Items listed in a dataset
**********

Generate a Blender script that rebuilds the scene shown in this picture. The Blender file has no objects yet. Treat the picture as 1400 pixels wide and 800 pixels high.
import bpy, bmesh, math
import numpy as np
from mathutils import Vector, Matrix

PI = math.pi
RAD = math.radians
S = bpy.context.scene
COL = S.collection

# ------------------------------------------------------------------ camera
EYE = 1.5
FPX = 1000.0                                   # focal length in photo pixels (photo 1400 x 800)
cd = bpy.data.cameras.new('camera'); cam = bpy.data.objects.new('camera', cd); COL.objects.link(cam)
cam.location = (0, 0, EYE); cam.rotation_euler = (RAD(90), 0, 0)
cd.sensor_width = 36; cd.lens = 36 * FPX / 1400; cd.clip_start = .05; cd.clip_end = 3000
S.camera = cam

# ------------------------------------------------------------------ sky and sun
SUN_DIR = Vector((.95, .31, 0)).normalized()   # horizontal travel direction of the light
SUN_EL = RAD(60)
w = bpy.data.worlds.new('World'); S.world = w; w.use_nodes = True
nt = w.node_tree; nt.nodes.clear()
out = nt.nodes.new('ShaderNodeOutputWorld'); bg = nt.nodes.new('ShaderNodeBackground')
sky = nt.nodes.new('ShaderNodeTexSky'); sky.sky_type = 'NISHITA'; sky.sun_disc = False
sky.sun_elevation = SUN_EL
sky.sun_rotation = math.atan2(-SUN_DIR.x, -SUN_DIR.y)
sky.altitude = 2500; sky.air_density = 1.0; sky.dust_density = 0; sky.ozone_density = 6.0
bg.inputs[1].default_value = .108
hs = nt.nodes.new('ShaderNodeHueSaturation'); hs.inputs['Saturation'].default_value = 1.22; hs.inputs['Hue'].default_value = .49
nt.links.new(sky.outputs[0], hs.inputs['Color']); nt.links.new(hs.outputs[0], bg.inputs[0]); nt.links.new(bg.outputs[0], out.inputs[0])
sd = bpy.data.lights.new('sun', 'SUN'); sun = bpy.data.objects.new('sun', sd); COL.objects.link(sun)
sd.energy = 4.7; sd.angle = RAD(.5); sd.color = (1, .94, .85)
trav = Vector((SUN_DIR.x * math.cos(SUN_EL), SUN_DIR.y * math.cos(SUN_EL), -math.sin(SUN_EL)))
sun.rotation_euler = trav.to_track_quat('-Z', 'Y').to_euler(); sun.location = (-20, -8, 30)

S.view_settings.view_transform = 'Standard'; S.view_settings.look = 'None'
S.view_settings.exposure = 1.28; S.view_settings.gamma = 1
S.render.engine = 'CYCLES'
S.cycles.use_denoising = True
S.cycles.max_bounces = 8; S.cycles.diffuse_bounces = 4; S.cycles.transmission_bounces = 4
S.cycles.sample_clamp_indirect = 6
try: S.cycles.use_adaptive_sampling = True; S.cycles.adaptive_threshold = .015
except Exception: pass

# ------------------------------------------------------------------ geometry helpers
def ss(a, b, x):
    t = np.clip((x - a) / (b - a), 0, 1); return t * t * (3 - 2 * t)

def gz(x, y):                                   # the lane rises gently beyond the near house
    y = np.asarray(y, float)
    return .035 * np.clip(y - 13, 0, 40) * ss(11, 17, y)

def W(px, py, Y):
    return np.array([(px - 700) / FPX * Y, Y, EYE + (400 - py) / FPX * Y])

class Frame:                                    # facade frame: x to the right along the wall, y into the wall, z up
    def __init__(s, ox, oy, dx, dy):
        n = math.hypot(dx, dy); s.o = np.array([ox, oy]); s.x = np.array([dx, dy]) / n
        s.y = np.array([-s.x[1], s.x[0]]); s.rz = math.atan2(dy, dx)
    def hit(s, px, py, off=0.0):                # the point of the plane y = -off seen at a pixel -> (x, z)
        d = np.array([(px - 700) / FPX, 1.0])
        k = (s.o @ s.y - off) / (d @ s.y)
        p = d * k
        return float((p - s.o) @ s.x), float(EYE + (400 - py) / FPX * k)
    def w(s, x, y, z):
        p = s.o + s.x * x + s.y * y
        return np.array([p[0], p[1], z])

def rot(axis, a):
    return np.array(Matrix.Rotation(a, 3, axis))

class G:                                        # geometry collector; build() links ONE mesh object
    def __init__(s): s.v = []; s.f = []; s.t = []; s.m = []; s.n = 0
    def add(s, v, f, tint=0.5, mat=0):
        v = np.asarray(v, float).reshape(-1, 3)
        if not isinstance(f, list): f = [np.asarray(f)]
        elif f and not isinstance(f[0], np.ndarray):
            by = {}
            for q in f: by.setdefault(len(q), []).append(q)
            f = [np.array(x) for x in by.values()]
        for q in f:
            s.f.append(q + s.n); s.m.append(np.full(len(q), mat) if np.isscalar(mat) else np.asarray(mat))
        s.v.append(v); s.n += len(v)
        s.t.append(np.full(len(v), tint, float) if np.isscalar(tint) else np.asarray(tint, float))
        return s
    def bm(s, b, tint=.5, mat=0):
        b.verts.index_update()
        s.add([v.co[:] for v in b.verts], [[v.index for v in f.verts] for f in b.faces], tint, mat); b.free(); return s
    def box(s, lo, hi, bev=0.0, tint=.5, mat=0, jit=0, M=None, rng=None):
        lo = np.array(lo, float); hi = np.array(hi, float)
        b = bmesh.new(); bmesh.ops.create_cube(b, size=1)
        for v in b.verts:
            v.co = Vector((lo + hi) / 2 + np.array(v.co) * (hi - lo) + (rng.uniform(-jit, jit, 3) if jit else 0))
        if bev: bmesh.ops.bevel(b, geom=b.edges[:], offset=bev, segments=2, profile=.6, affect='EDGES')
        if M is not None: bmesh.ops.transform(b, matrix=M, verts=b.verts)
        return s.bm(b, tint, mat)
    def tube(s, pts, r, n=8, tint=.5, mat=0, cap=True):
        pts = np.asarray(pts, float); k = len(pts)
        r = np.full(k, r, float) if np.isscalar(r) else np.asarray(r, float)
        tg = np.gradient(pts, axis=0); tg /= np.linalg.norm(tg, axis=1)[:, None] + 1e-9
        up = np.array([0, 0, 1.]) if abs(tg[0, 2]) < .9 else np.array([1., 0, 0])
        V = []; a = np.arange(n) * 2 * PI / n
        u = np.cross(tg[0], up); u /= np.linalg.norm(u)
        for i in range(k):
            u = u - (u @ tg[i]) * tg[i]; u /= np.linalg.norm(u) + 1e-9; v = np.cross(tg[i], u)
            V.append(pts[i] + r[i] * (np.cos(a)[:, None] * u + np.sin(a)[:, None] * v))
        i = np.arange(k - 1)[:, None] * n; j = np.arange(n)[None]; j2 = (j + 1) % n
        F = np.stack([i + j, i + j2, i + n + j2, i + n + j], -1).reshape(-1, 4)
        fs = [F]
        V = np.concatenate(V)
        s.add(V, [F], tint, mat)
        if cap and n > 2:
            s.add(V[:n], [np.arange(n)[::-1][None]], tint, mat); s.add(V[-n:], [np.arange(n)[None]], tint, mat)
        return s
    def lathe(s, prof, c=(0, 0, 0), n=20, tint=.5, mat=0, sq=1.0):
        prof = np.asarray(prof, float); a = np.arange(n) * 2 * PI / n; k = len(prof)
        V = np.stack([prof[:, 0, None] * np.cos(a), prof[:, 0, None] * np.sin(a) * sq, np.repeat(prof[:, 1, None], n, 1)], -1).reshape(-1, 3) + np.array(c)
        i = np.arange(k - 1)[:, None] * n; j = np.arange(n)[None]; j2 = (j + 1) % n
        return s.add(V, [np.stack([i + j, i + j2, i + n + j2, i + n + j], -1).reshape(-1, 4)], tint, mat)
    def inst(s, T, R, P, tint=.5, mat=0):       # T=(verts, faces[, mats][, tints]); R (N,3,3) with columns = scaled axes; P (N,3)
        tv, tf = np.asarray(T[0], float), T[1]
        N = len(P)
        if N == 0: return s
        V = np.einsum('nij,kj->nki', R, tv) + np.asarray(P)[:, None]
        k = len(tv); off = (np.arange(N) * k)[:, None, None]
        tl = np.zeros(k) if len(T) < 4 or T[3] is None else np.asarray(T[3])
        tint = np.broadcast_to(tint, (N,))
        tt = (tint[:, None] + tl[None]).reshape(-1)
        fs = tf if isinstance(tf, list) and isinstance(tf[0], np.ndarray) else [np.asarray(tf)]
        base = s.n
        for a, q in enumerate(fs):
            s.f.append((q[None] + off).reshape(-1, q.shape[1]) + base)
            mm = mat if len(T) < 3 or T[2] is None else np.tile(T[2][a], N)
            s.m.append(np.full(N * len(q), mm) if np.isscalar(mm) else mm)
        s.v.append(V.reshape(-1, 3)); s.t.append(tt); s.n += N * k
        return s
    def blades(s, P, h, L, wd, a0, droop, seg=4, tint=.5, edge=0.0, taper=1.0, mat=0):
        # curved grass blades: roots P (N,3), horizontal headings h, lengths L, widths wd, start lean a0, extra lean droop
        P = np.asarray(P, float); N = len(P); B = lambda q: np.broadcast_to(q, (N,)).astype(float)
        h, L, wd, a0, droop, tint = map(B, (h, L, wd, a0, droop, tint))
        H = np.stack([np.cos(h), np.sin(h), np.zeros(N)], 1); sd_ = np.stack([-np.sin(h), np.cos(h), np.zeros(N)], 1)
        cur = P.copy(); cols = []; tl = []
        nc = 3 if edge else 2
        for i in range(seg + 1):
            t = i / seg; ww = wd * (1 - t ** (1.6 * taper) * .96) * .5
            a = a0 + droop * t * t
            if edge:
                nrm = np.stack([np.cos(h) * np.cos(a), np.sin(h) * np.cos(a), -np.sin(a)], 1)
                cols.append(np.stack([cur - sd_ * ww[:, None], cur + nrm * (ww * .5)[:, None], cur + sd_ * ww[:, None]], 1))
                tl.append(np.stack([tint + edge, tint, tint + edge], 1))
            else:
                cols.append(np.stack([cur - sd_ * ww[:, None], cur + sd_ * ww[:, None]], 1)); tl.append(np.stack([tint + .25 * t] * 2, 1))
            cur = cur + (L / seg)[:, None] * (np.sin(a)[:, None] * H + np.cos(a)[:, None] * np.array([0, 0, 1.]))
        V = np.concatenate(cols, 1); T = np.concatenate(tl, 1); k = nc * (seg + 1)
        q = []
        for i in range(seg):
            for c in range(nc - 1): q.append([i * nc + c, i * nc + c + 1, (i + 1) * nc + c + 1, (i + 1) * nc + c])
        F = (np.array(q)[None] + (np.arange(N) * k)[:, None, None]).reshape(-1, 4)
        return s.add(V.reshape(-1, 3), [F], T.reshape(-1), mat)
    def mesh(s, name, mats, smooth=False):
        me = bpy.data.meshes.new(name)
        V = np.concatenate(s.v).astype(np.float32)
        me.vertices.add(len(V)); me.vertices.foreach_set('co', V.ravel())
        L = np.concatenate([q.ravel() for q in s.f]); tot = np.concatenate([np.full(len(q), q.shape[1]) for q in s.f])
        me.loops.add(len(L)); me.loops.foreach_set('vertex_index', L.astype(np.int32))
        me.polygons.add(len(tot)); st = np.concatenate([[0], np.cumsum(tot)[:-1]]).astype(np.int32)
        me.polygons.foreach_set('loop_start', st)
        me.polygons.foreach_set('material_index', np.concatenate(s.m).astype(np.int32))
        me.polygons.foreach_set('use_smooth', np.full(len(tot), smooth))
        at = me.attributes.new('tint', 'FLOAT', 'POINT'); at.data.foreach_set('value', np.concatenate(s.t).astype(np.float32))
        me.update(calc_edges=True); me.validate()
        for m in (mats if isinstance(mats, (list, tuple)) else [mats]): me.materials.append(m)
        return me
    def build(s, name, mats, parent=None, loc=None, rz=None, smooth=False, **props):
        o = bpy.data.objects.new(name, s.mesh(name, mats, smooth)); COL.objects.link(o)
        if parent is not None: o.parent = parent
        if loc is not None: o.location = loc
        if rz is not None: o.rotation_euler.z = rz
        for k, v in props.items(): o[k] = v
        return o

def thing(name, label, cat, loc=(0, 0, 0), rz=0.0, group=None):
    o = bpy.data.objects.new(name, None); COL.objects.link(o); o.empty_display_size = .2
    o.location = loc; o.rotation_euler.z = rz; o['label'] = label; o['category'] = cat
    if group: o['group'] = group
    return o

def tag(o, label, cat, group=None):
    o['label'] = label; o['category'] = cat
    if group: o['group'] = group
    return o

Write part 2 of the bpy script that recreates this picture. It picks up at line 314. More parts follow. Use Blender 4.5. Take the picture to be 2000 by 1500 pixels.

**********

> [Request]
Output exactly the leading lines of the data, up to and including the line marked by "S.camera = cam".

> [Response to this task]
Generate a Blender script that rebuilds the scene shown in this picture. The Blender file has no objects yet. Treat the picture as 1400 pixels wide and 800 pixels high.
import bpy, bmesh, math
import numpy as np
from mathutils import Vector, Matrix

PI = math.pi
RAD = math.radians
S = bpy.context.scene
COL = S.collection

# ------------------------------------------------------------------ camera
EYE = 1.5
FPX = 1000.0                                   # focal length in photo pixels (photo 1400 x 800)
cd = bpy.data.cameras.new('camera'); cam = bpy.data.objects.new('camera', cd); COL.objects.link(cam)
cam.location = (0, 0, EYE); cam.rotation_euler = (RAD(90), 0, 0)
cd.sensor_width = 36; cd.lens = 36 * FPX / 1400; cd.clip_start = .05; cd.clip_end = 3000
S.camera = cam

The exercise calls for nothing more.